Okay, so what is a W for Russia? Plausibly? Where is the off-ramp?

It's a tough question, but certainly not the acceptance of a bad faith peace deal offered up by the US.

Even if Russia has a decisive victory on the battlefield and Ukrainian lines totally collapse, there are still many question marks about what should happen next.

[–] P1d40n3@hexbear.net 12 points 11 hours ago (2 children)

Couldn't you make that argument with any peace deal? What enforcement would you like to see?

[–] companero@hexbear.net 15 points 11 hours ago

Frankly I don't think such a negotiated compromise peace deal will work at all to permanently resolve this conflict.

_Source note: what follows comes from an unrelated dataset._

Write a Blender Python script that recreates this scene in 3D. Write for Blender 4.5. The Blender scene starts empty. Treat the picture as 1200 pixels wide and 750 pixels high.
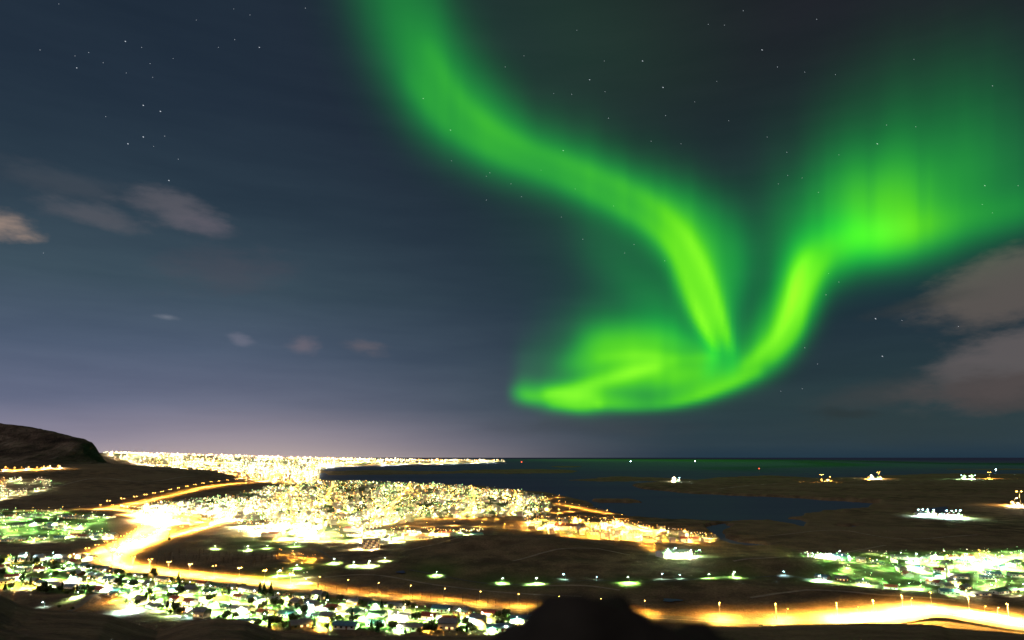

The US, the ultimate puppet master of Europe and Ukraine, is not operating in good faith.

[–] Formerlyfarman@hexbear.net 11 points 10 hours ago

Regime change.

[–] Kieselguhr@hexbear.net 57 points 15 hours ago (1 children)

Nicolas Guillou, French ICC judge sanctioned by the US: 'You are effectively blacklisted by much of the world's banking system'

tweet

article

[–] Redcuban1959@hexbear.net 32 points 13 hours ago (1 children)

Iirc they tried to do this with some Brazilian Supreme Court justice bc they had taken down Twitter and arrested Bolsonaro and some of his allies. The Goverment ignored the sanctions and continue to pay the justices.

[–] Lovely_sombrero@hexbear.net 40 points 13 hours ago (2 children)

Yea, the EU could just ignore this. But they are more likely to do what they did with that German journalist, I forget his name. The EU Parliament (or EU Commission?) charged him with doing "pro Russia propaganda" and they made him an unperson. He can't open a bank account, receive money (even in paper form), he can't leave the country etc. He wasn't even charged with anything, he was just made an unperson.

[–] VILenin@hexbear.net 8 points 8 hours ago

In bad gommulism country,,,

[–] vovchik_ilich@hexbear.net 22 points 13 hours ago

I believe the journalist you refer to is Hüseyin Dogru.

[–] sisatici@hexbear.net 30 points 13 hours ago

Trump has approved Saudi Arabias weapon purchase. At least everything inside f 35 is as good as open source now.